A condenação foi mantida pelo Tribunal Regional do Trabalho da 11ª Região (AM/AP), que entendeu presentes os requisitos caracterizadores do vínculo e a total dependência dos índios em relação ao hotel, de quem recebiam diesel, alimentos e condução conforme a conveniência do hotel, em situação que "beirava o trabalho escravo". Rejeitado seu recurso de revista, o hotel interpôs o agravo de instrumento ao TST para tentar reverter a condenação.
Legitimidade do MPT
No agravo, a defesa do hotel questionou, em preliminar, a legitimidade do Ministério Público para representar em juízo o grupo de indígenas, que, segundo ela, têm, de acordo com o Estatuto do Índio (Lei nº 6001/1973, artigo 2º, inciso I) e Estatuto da Funai (Decreto nº 4645/2003, artigos 2º, inciso I, e 3º), de ser representados pela União. representação definida em lei, o Estatuto do Índio). O relator, ministro Lelio Bentes Corrêa, porém, observou que a argumentação confundia legitimidade ativa e capacidade processual.
Ele ressaltou que, no caso, os indígenas eram interessados, e não autores da ação, tornando-se irrelevante a discussão sobre quem deveria representá-los em juízo. "Trata-se de ação civil pública ajuizada em litisconsórcio pelo MPT e pelo Ministério Público Federal em defesa de interesses individuais homogêneos, no regular exercício de suas atribuições institucionais", afirmou. O ministro lembrou também que, nos termos do artigo 129, inciso V, da Constituição da República, cabe ao Ministério Público "defender judicialmente os direitos e interesses das populações indígenas".
Contestação
Sobre o primeiro tópico da condenação, a defesa do hotel alegou a ausência de subordinação necessária para se estabelecer o vínculo de emprego e de um elemento, a seu ver, "importantíssimo" – a "vontade de ser empregado". A relação teria ocorrido "casualmente" a pedido dos próprios índios – que podiam ir e vir livremente e vender seus produtos de artesanato. Questionou, também, a condenação por dano moral sustentando que não havia comprovação de eventual repercussão negativa da publicação das fotografias em diversas revistas.

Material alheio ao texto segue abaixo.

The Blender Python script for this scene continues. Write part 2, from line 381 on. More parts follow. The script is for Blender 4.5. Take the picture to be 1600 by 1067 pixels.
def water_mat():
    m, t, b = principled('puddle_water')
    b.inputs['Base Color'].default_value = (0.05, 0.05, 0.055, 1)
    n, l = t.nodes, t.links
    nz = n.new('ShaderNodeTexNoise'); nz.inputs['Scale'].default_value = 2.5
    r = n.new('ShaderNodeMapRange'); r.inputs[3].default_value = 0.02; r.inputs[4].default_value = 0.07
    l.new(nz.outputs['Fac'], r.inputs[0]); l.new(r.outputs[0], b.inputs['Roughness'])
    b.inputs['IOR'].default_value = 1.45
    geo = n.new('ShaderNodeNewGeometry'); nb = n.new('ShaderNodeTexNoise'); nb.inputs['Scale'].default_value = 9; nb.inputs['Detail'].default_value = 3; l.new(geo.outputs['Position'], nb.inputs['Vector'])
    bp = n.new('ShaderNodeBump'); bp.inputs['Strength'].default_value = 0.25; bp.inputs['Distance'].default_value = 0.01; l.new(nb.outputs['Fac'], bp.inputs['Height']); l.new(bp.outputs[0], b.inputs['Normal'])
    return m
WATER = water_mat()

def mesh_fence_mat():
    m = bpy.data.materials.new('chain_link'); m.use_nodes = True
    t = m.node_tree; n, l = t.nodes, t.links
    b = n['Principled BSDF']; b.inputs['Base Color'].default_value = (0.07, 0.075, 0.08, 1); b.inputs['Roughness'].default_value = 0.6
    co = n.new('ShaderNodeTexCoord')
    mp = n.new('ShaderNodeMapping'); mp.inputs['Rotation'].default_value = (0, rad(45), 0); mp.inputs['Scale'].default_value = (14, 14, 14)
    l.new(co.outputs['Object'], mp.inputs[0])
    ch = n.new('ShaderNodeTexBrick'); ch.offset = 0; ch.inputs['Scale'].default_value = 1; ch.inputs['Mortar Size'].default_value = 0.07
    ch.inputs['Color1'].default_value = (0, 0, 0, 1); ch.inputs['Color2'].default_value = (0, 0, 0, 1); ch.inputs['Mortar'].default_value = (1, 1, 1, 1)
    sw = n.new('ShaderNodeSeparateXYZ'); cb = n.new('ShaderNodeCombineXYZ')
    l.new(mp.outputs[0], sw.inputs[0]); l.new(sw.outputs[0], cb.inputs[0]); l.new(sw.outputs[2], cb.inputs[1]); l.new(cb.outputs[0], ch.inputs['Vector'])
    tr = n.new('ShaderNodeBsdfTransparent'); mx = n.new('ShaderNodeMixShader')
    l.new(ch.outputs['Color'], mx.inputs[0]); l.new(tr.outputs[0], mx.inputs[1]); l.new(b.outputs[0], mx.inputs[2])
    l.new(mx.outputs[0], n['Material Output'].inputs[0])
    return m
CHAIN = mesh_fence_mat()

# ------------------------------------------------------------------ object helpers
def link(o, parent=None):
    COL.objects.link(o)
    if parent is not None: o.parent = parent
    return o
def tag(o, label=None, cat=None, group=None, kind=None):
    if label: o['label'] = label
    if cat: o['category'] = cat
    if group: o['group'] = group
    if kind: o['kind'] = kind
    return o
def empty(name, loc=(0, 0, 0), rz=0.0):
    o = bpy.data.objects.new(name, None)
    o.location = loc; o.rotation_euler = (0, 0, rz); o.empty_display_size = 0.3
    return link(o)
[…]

O ministro Lelio Bentes afirmou que, tendo o Regional registrado a presença dos elementos caracterizadores da relação empregatícia (pessoalidade, não eventualidade, onerosidade e subordinação), além da presença de poderes típicos de empregador, "premissas fáticas imutáveis". Com relação à indenização, Lelio Bentes observou que "os danos morais decorreram não só do uso indevido da imagem, mas também do sofrimento impingido ao grupo indígena a partir da exploração do trabalho em condições precárias". O valor fixado baseou-se, segundo ele, em "longa e minuciosa fundamentação" que observou os critérios de razoabilidade e de proporcionalidade diante da gravidade das ofensas, da condição do ofendido e da capacidade financeira do ofensor, como prevê o artigo 944 do Código Civil.
Por unanimidade, a Turma negou provimento ao agravo.